Dictionaries offer 2 ways to traverse the entire dictionary:

  • walkthrough, implemented by setting a callback function to be called for every item.
  • foreach, a way to traverse the dictionary with a for-next loop.

Both of these methods are available in read or write mode. In read mode only lookups are allowed to the dictionary. In write both lookups but also deletion of the currently working item is also allowed.

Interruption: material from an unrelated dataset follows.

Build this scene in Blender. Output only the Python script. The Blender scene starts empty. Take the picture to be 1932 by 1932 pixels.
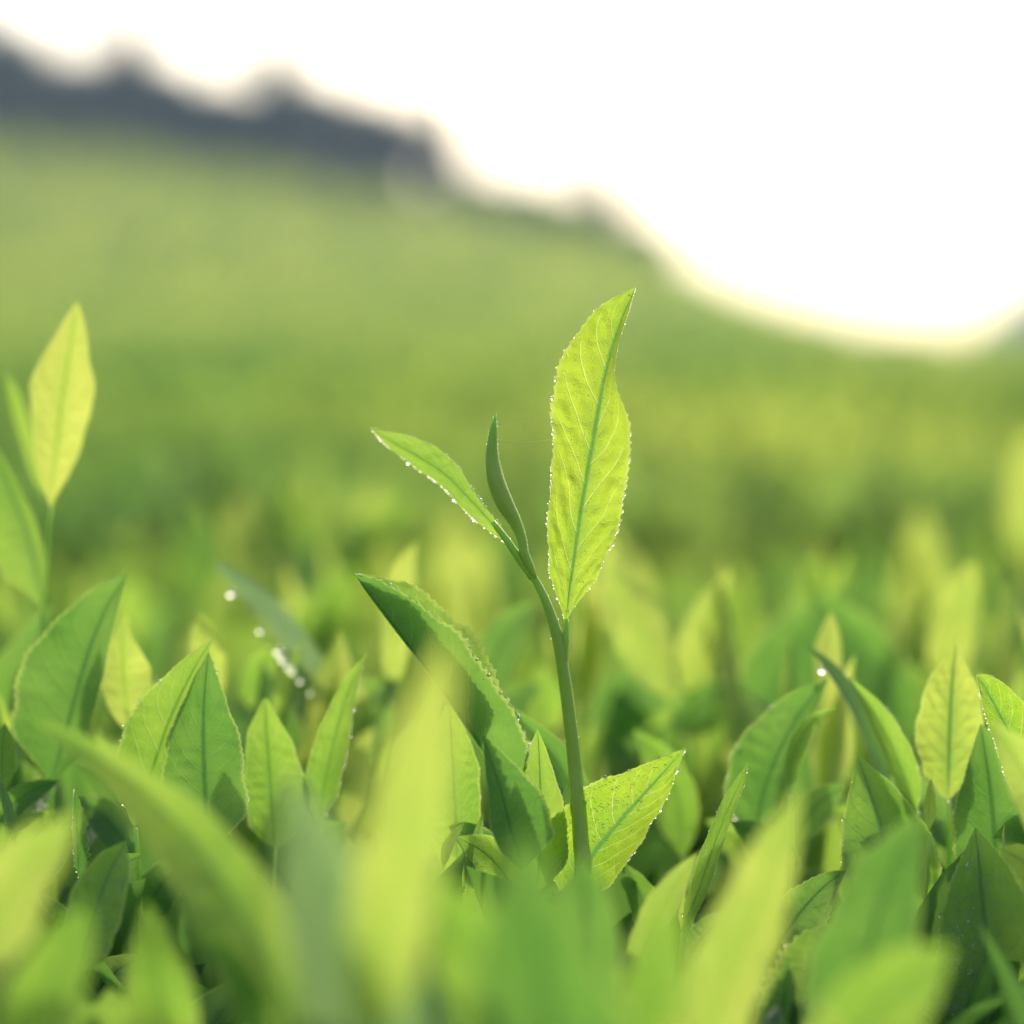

While traversing the dictionary with any of these methods, all calls to the dictionary have to use the _unsafe versions of the function calls, otherwise deadlock may arise.

IMPORTANT
The dictionary itself does not check to ensure that a user is actually using the right lock mode (read or write) while traversing the dictionary for each of the unsafe calls.

walkthrough (callback)

There are 2 calls:

  • dictionary_walkthrough_read() that acquires a shared read lock, and it calls a callback function for every item of the dictionary. The callback function may use the unsafe versions of the dictionary_get() calls to lookup other items in the dictionary, but it should not add or remove item from the dictionary.
  • dictionary_walkthrough_write() that acquires an exclusive write lock, and it calls a callback function for every item of the dictionary. This is to be used when items need to be added to the dictionary, or when the current item may need to be deleted. If the callback function deletes any other items, the behavior may be undefined (actually, the item next to the one currently working should not be deleted - a pointer to it is held by the traversal function to move on traversing the dictionary).

The items are traversed in the same order they have been added to the dictionary (or the reverse order if the flag DICTIONARY_FLAG_ADD_IN_FRONT is set during dictionary creation).

The callback function returns an int. If this value is negative, traversal of the dictionary is stopped immediately and the negative value is returned to the caller. If the returned value of all callbacks is zero or positive, the walkthrough functions return the sum of the return values of all callbacks. So, if you are just interested to know how many items fall into some condition, write a callback function that returns 1 when the item satisfies that condition and 0 when it does not and the walkthrough function will return how many tested positive.

foreach (for-next loop)

The following is a snippet of such a loop:

MY_ITEM *item;
dfe_start_read(dict, item) {
   printf("hey, I got an item named '%s' with value ptr %08X", item_name, item);
}
dfe_done(item);

The item parameter gives the name of the pointer to be used while iterating the items. Any name is accepted.

The item_name is a variable that is automatically created, by concatenating whatever is given as item and _name. So, if you call dfe_start_read(dict, myvar), the name will be myvar_name.

Both dfe_start_read(dict, item) and dfe_done(item) are together inside a do { ... } while(0) loop, so that the following will work:

MY_ITEM *item;

if(x = 1)
    // do {
    dfe_start_read(dict, item)
        printf("hey, I got an item named '%s' with value ptr %08X", item_name, item);
    dfe_done(item);
    // } while(0);
else
    something else;

In the above, the if(x) condition will work as expected. It will do the foreach loop when x is 1, otherwise it will run something else.

There are 2 versions of dfe_start:

  • dfe_start_read() that acquires a shared read lock to the dictionary.
  • dfe_start_write() that acquires an exclusive write lock to the dictionary.

While in the loop, depending on the read or write versions of dfe_start, the caller may lookup or manipulate the dictionary. The rules are the same with the walkthrough callback functions.

PS: DFE is Dictionary For Each.

special multi-threaded lockless case

Since the dictionary uses a hash table and a double linked list, if the contract between 2 threads is for one to use the hash table functions only (set, get - but no del) and the other to use the traversal ones only, the dictionary allows concurrent use without locks.

This is currently used in statsd:

  • the data collection thread uses only get and set. It never uses del. New items are added at the front of the linked list (DICTIONARY_FLAG_ADD_IN_FRONT).
  • the flushing thread is only traversing the dictionary up to the point it last traversed it (it uses a flag for that to know where it stopped last time). It never uses get, set or del.